Literature aspires to greater levels of complexity, sophistication, language, characterization. That doesn't exclude genre works which achieve those levels of quality. At all. In fact, I have my own canon of works which were written in genre and which achieve my standards of literature.

Hard boiled mysteries have a set of conventions which mark them as genre in a way that cannot encompass "literary fiction" which stretches (in today's discussion alone) from Moby Dick to Madame Bovary to Ullysses.


erikaj - Jul 01, 2004 5:03:39 pm PDT #4064 of 10002
Always Anti-fascist!

Right..the loner detective, cut off from the family unit...stuff like that.


Ginger - Jul 01, 2004 5:05:58 pm PDT #4065 of 10002
"It didn't taste good. It tasted soooo horrible. It tasted like....a vodka martini." - Matilda

Perhaps I was being unclear. It's a little hard to think back to February. I wanted to describe a particular kind of modern fiction that's currently dubbed "literary fiction." I don't particularly like the description either, and I certainly don't think of it as a genre. In fact, as I think my other discussions will attest, I like a great deal of "literary" fiction in the larger sense.


DavidS - Jul 01, 2004 5:09:45 pm PDT #4066 of 10002
"Look, son, if it's good enough for Shirley Bassey, it's good enough for you."

In fact, as I think my other discussions will attest, I like a great deal of "literary" fiction in the larger sense.

I was gonna note, you've spent more than a little of your time in the wilds of literature.

Just for the record, and the sake of clarification: Teppy if you read Moby Dick and you hate it you're jake with me. I disagree, but if you put the time in and read the whole damn thing then you're beyond reproach.


P.M. Marc - Jul 01, 2004 5:10:32 pm PDT #4067 of 10002
So come, my friends, be not afraid/We are so lightly here/It is in love that we are made; In love we disappear

Can I just note that (while there are actually interesting arguments to be made for this case) calling literary fiction a genre drives me batfuck.

Hmm.

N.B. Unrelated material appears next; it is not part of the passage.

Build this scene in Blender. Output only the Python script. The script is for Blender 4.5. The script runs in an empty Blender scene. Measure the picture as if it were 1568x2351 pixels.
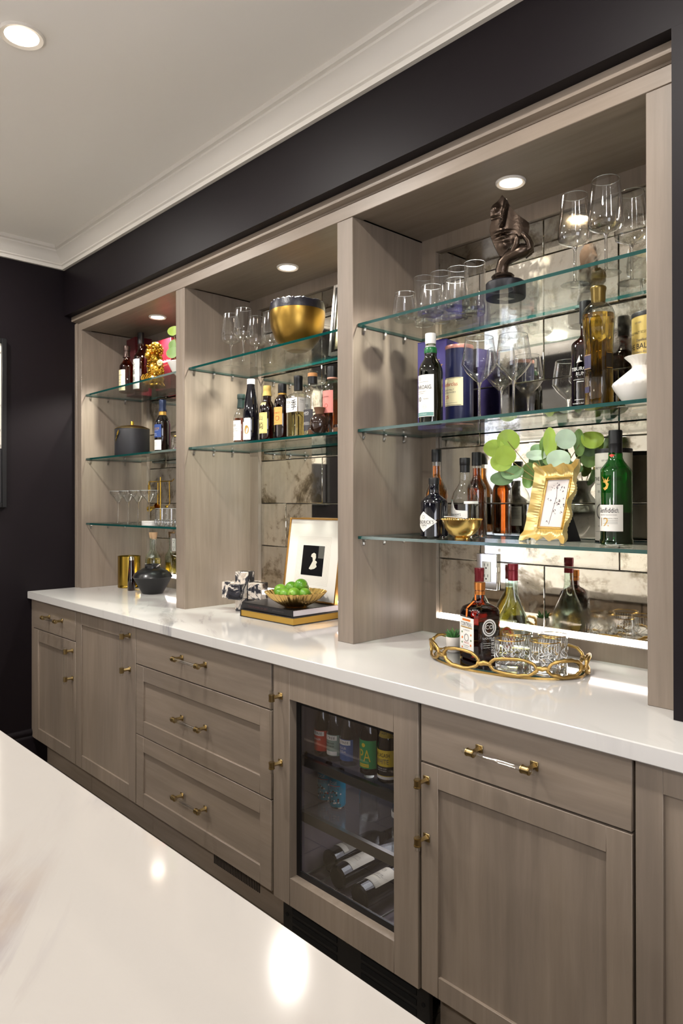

I can see why, but in many (again, mainly modern) cases, I can also see why it becomes easy to genre-ize it.

To name a couple of my favs, I shelve Slammerkin with Possession, mentally. They occupy a specific slot in my head, much the same way as RAH and Asimov are mentally slotted into the sci-fi section. (These slots are not always entirely logical: my collection of pulp fiction is mentally slotted with my collection of vintage pulp true crime, for example.)

In fact, I have my own canon of works which were written in genre and which achieve my standards of literature.

Which is probably what's generally meant by "transcends its genre", an expression I have shockingly few issues with.


Jen - Jul 01, 2004 5:12:02 pm PDT #4068 of 10002
love's a dream you enter though I shake and shake and shake you

Susan W
This is where it helps to not give a damn about classifying them ... why does that matter?

In the interest of accuracy--IIRC, this was deb.


DavidS - Jul 01, 2004 5:14:28 pm PDT #4069 of 10002
"Look, son, if it's good enough for Shirley Bassey, it's good enough for you."

Which is probably what's generally meant by "transcends its genre", an expression I have shockingly few issues with.

I guess - except I don't think you have to transcend the genre to be read as literature. You can be entirely genre, just better written. If James Joyce took every trope of a western and invested all his writing skill into it then I wouldn't say he'd transcended genre.


Susan W. - Jul 01, 2004 5:17:40 pm PDT #4070 of 10002
Good Trouble and Righteous Fights

In the interest of accuracy--IIRC, this was deb.

Yep. Or, I'm sure it wasn't me at least.

(And, FWIW, when I use the term "litfic," I'm referring to its modern incarnation, not the classics.)


Steph L. - Jul 01, 2004 5:19:27 pm PDT #4071 of 10002
I look more rad than Lutheranism

Teppy if you read Moby Dick and you hate it you're jake with me. I disagree, but if you put the time in and read the whole damn thing then you're beyond reproach.

S'cool.


erikaj - Jul 01, 2004 5:20:33 pm PDT #4072 of 10002
Always Anti-fascist!

Like Carver, and Ann Beattie, and Robert Olen Butler and them?Cause that's what I think of.(I mostly like them, btw.)